Records to process.
════════════════════
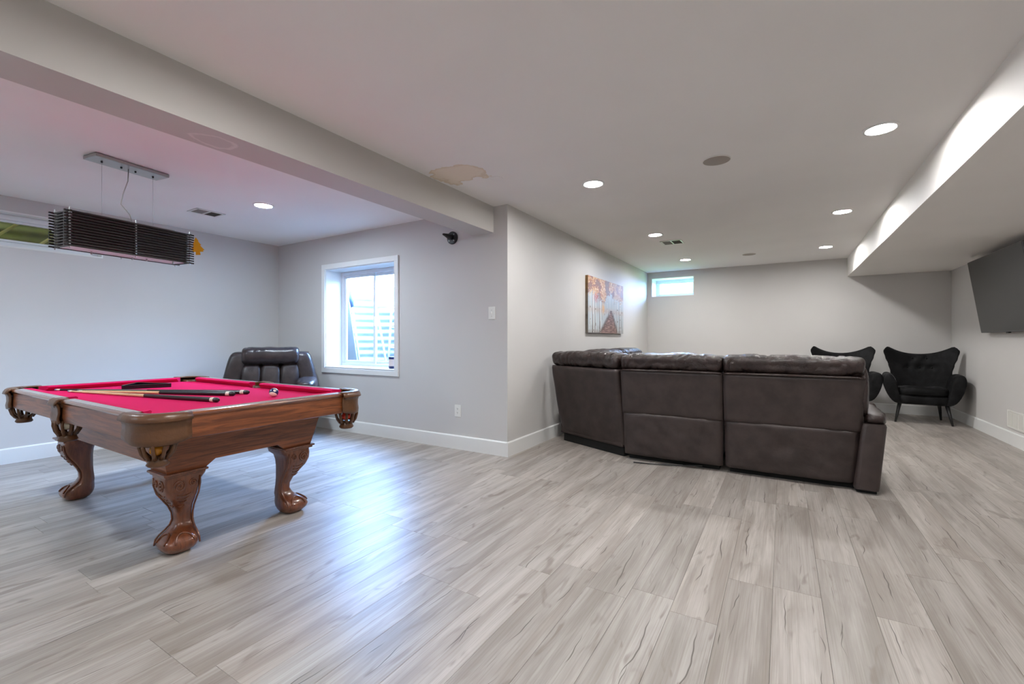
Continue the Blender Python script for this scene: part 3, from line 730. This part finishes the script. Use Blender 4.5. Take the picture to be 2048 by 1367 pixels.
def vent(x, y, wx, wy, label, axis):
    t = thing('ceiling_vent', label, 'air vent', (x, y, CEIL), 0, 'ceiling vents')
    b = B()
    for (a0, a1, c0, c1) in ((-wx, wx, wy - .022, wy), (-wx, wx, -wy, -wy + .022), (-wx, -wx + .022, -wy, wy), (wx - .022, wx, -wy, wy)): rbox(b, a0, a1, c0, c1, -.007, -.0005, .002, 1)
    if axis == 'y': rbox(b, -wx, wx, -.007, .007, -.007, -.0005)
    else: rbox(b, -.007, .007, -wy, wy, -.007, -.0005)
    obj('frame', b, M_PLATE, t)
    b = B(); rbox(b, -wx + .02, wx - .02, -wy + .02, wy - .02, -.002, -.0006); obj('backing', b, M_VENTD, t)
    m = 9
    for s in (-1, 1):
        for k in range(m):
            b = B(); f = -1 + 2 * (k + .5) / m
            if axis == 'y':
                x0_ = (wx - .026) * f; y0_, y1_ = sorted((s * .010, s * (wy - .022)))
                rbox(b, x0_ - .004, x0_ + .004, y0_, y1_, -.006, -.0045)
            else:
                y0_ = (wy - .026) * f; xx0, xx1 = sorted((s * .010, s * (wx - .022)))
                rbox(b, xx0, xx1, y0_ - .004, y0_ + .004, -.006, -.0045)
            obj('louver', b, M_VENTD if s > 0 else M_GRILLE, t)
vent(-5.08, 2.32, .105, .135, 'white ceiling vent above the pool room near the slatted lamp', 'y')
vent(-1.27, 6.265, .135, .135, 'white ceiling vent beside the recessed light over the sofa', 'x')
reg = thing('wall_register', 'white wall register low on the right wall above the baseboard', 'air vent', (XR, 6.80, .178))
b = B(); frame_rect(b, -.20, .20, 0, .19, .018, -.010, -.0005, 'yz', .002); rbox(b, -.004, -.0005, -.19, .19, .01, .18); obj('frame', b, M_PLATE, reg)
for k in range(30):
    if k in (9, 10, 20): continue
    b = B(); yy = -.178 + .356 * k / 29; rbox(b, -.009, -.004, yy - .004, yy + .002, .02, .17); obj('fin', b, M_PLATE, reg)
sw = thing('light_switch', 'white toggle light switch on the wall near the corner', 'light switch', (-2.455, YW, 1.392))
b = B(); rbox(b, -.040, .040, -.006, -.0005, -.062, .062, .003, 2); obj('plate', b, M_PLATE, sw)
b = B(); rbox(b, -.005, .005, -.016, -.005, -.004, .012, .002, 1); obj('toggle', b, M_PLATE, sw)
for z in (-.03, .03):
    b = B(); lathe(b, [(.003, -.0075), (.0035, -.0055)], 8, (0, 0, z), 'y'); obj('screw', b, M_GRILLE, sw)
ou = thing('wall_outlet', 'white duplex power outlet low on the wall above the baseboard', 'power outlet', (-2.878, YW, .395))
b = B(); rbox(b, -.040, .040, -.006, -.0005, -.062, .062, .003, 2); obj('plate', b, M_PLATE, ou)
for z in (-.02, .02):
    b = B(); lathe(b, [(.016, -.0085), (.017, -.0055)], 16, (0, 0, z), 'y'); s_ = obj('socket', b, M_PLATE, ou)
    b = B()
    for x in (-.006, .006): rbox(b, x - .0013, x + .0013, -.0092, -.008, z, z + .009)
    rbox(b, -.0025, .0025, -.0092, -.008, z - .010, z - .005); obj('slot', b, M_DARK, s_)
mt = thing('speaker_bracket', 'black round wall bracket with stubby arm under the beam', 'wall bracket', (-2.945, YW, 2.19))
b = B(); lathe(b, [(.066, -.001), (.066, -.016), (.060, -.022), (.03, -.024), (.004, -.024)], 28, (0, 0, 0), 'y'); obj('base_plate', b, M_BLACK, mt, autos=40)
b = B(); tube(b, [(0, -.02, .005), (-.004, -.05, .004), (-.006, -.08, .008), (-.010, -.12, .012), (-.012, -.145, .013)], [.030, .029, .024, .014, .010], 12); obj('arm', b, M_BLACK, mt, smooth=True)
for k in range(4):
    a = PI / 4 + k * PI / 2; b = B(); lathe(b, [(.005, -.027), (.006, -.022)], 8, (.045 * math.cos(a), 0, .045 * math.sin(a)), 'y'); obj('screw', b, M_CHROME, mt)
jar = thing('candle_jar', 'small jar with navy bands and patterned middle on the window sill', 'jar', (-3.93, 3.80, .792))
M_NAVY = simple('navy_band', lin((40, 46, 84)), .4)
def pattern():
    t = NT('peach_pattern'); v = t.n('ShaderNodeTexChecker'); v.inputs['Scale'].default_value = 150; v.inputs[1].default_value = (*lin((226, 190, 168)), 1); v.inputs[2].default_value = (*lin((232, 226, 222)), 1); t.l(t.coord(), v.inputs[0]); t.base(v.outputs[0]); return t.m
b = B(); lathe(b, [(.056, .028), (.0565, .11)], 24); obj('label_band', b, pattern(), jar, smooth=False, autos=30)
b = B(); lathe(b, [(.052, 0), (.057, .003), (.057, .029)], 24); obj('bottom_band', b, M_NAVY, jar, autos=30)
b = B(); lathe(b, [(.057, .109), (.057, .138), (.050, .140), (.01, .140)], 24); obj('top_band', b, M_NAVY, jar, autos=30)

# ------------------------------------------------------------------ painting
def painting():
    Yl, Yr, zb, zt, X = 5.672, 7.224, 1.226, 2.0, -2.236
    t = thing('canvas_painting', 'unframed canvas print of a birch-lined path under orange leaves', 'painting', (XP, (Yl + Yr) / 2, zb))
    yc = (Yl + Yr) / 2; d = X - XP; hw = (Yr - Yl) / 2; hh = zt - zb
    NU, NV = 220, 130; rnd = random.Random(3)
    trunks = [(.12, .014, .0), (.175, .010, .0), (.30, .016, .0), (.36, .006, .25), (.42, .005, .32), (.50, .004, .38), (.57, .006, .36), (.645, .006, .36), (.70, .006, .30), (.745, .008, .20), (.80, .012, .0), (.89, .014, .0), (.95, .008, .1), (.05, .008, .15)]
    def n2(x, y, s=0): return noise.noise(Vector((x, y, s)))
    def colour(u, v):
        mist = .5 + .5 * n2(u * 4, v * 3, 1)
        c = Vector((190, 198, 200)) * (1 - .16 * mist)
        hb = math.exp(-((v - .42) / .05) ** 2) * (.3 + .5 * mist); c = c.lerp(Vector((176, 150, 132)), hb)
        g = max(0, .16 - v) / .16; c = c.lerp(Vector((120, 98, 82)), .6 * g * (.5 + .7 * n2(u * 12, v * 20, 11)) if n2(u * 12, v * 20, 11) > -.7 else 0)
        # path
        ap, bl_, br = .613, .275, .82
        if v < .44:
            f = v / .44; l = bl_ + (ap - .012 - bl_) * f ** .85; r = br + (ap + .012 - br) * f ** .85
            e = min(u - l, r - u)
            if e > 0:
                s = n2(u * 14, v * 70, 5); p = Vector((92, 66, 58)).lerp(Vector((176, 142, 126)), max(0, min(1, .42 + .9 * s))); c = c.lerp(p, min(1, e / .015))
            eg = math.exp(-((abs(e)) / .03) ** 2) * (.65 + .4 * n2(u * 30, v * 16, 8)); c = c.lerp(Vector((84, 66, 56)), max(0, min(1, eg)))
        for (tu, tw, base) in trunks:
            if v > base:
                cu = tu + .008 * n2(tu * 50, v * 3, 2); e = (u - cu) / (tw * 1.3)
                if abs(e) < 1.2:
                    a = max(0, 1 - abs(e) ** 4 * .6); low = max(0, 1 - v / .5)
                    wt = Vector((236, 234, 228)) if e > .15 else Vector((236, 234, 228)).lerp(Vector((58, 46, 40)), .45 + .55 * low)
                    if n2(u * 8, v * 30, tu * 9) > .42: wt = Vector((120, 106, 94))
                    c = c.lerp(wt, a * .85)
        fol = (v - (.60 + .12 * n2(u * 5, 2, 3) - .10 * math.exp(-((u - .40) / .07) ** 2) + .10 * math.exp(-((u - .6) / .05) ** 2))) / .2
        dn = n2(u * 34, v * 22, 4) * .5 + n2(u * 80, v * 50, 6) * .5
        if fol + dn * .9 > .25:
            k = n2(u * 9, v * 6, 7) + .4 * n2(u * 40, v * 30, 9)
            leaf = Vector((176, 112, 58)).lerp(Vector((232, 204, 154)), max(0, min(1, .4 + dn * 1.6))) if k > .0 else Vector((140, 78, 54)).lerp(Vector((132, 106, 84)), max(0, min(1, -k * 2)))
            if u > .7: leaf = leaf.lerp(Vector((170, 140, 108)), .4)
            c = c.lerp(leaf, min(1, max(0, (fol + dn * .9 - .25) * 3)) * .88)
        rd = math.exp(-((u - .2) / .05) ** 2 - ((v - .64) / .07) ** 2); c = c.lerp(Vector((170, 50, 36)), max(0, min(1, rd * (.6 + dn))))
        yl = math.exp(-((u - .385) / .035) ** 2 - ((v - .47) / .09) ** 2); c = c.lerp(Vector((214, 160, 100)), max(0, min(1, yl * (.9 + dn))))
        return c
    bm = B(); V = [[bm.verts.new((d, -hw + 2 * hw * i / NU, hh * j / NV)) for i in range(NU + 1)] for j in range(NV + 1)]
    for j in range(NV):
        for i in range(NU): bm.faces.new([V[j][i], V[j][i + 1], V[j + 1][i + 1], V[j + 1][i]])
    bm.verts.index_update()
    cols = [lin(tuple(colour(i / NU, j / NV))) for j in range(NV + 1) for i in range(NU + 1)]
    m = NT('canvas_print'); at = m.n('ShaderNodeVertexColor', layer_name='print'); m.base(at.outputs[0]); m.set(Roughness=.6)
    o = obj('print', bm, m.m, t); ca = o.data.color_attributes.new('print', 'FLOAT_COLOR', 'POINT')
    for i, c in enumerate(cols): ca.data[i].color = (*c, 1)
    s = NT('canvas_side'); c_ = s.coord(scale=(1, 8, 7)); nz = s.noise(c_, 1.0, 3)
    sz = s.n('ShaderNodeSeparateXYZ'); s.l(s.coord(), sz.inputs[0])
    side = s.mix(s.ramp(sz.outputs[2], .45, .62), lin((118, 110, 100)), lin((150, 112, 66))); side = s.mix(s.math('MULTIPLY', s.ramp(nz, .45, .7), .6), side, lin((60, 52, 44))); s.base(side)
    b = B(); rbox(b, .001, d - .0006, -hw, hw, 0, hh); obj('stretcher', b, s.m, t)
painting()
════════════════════
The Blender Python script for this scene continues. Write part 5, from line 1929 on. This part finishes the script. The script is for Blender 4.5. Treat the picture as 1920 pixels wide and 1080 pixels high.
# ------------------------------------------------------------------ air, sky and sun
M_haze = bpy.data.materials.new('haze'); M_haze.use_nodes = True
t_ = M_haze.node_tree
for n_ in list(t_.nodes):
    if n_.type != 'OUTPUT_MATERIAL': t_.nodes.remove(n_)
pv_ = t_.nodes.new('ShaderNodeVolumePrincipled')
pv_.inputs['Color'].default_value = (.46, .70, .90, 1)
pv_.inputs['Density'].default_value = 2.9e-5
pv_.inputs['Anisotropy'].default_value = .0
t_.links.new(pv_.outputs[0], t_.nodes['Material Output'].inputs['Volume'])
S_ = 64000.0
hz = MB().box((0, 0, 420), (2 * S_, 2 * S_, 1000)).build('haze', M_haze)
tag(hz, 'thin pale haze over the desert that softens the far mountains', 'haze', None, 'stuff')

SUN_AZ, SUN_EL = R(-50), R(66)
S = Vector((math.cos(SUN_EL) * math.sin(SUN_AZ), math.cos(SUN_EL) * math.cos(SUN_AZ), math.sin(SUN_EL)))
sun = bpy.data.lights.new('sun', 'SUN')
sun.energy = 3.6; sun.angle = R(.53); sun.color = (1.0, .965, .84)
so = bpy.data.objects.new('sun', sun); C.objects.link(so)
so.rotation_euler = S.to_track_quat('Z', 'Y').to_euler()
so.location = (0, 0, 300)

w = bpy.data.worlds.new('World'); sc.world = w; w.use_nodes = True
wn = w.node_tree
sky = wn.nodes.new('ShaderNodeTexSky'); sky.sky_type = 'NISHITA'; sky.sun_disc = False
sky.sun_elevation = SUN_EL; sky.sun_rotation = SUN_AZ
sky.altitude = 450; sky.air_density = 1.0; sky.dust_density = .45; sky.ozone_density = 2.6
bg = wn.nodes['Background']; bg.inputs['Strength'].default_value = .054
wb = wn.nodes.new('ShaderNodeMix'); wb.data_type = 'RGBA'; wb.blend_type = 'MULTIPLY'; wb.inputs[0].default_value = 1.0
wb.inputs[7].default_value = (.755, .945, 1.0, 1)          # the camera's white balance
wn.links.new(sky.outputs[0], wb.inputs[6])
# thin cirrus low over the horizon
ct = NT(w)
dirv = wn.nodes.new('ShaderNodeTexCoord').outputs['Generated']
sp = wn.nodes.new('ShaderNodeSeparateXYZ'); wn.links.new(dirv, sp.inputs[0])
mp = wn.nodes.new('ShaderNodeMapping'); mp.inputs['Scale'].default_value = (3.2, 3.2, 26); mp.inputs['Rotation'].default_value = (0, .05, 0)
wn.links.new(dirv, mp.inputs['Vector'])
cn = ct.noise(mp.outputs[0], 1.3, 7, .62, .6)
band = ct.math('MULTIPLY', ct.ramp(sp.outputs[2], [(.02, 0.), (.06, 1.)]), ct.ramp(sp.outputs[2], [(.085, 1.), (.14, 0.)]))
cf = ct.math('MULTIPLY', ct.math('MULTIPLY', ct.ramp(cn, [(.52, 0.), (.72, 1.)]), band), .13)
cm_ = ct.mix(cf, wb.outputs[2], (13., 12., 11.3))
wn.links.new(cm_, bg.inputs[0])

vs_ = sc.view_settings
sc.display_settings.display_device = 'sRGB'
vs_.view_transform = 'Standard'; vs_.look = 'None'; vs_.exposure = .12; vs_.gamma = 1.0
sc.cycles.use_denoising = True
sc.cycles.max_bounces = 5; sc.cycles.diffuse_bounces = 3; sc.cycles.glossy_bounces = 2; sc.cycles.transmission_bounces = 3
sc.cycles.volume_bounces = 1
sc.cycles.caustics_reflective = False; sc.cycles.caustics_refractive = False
════════════════════
Written request. Give the exact lines, and only those, from the line containing "The Blender Python script for this scene continues." through the line containing "so.location = (0, 0, 300)" in the entries above.

Result of the exercise.
The Blender Python script for this scene continues. Write part 5, from line 1929 on. This part finishes the script. The script is for Blender 4.5. Treat the picture as 1920 pixels wide and 1080 pixels high.
# ------------------------------------------------------------------ air, sky and sun
M_haze = bpy.data.materials.new('haze'); M_haze.use_nodes = True
t_ = M_haze.node_tree
for n_ in list(t_.nodes):
    if n_.type != 'OUTPUT_MATERIAL': t_.nodes.remove(n_)
pv_ = t_.nodes.new('ShaderNodeVolumePrincipled')
pv_.inputs['Color'].default_value = (.46, .70, .90, 1)
pv_.inputs['Density'].default_value = 2.9e-5
pv_.inputs['Anisotropy'].default_value = .0
t_.links.new(pv_.outputs[0], t_.nodes['Material Output'].inputs['Volume'])
S_ = 64000.0
hz = MB().box((0, 0, 420), (2 * S_, 2 * S_, 1000)).build('haze', M_haze)
tag(hz, 'thin pale haze over the desert that softens the far mountains', 'haze', None, 'stuff')

SUN_AZ, SUN_EL = R(-50), R(66)
S = Vector((math.cos(SUN_EL) * math.sin(SUN_AZ), math.cos(SUN_EL) * math.cos(SUN_AZ), math.sin(SUN_EL)))
sun = bpy.data.lights.new('sun', 'SUN')
sun.energy = 3.6; sun.angle = R(.53); sun.color = (1.0, .965, .84)
so = bpy.data.objects.new('sun', sun); C.objects.link(so)
so.rotation_euler = S.to_track_quat('Z', 'Y').to_euler()
so.location = (0, 0, 300)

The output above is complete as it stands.